Consider the product of the spheres $S^m \times S^n$, with $m,n>1$. Define a continuous action $\Bbb Z_2 \times S^m \times S^n \to S^m \times S^n$ with $g*(x,y)=(-x,-y)$ and let $Z$ be the orbit space of this action. Express the homotopy grops of $Z$ in terms of the homotopy groups of the spheres.
What I know: There's a result that says that since $\Bbb Z_2$ is a finite group and $S^m \times S^n$ is Hausdorff, then quotient map to the orbit space $p: S^m \times S^n \to Z$ is a covering space.

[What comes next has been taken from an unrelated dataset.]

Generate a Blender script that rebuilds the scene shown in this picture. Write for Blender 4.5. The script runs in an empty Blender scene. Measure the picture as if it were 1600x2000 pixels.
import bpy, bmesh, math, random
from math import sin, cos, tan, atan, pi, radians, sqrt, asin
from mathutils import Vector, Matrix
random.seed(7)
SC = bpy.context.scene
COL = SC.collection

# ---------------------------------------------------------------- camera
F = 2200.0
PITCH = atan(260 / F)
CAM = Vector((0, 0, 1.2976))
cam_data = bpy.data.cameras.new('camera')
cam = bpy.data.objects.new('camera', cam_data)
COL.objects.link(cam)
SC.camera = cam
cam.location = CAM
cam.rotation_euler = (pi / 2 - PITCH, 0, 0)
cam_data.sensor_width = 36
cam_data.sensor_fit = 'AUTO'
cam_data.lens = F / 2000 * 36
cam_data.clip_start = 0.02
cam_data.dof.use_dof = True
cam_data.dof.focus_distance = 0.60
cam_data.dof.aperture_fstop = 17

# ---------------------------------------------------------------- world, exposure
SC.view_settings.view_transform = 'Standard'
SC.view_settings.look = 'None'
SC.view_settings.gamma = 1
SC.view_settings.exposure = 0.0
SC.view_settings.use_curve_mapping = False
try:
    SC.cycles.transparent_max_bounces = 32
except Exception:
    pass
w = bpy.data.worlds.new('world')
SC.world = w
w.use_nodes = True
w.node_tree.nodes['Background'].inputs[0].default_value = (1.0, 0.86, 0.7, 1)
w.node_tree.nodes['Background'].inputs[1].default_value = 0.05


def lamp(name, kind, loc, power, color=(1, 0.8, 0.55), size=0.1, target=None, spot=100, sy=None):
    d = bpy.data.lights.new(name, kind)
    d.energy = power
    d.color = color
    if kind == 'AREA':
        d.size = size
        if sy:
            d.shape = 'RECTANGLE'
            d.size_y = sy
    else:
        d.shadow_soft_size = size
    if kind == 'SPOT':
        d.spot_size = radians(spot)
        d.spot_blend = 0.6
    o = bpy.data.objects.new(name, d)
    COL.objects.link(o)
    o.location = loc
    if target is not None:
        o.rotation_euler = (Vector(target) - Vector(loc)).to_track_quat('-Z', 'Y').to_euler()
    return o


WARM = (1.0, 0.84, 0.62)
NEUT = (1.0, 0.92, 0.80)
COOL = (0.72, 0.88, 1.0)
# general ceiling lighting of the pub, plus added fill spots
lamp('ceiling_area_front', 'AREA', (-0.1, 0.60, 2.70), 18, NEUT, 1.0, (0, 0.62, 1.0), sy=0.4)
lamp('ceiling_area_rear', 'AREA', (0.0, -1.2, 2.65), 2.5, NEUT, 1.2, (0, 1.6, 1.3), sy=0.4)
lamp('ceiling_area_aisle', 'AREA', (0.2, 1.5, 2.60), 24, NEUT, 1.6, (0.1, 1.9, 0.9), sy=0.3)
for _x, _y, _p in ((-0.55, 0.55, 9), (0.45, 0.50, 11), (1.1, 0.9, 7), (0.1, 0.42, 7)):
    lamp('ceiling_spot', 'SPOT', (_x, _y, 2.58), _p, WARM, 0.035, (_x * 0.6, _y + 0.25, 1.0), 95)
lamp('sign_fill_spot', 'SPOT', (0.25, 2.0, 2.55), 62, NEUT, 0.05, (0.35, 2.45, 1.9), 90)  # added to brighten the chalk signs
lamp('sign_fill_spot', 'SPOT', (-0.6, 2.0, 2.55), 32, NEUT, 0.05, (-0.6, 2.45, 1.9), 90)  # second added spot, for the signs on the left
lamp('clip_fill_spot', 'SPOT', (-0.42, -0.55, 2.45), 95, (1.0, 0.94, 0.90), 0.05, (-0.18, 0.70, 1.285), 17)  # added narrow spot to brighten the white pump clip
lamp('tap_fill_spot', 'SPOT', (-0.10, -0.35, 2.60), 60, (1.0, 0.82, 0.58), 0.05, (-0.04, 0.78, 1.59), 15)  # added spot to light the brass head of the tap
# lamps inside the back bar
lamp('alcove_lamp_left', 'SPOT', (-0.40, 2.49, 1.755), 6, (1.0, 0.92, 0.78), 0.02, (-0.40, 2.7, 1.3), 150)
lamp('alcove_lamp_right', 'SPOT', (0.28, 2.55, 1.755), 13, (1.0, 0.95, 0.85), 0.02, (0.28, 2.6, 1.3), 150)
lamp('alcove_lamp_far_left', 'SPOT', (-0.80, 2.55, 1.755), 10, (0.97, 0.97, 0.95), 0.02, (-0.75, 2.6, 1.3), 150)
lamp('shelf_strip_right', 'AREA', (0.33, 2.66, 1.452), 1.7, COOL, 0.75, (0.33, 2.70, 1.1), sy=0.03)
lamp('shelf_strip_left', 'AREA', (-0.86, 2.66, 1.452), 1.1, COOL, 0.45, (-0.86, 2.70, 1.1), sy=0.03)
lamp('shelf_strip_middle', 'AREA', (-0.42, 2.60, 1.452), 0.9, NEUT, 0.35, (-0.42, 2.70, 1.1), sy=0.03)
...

There's another result that says that $\Bbb Z_2 \cong G(p)$, where $G(p)$ is the set of deck tranformations, and also, there's a third result that says that if $S^m \times S^n$ is simply connected, $G(p) \cong \pi_1(Z)$.
So, since $m,n>1$, $\pi_1(S^m \times S^n)=\pi_1(S^m \times S^n) = \pi_1(S^m)\times \pi_1(S^n) =0\times 0 = 0$, and we have $\pi_1(Z)=\Bbb Z_2$, but how can this be expressed in terms of $ \pi_1(S^n)=0$ and $ \pi_1(S^m)=0$? And this is only for $\pi_1(Z)$, what about for $\pi_q(Z)$ for $q>1$? I can't find any result that can be used in that case.
Well for $\pi_1$ you have an "absolute" expression, so you can consider that to be "in terms of $\pi_1(S^n), \pi_1(S^m)$" (since it's in terms of nothing, just as $f: x\mapsto 2$ expresses $2$ as a function of $x$)
As for $\pi_n,n\geq 2$, you probably have a result that relates $\pi_n(X)$ to $\pi_n(Y)$ when $Y\to X$ is a covering map, don't you ?
If you don't, a hint is that $S^n,n\geq 2$ is simply-connected, so the lifting theorem allows you to lift maps $S^n\to X$ to maps $S^n\to Y$.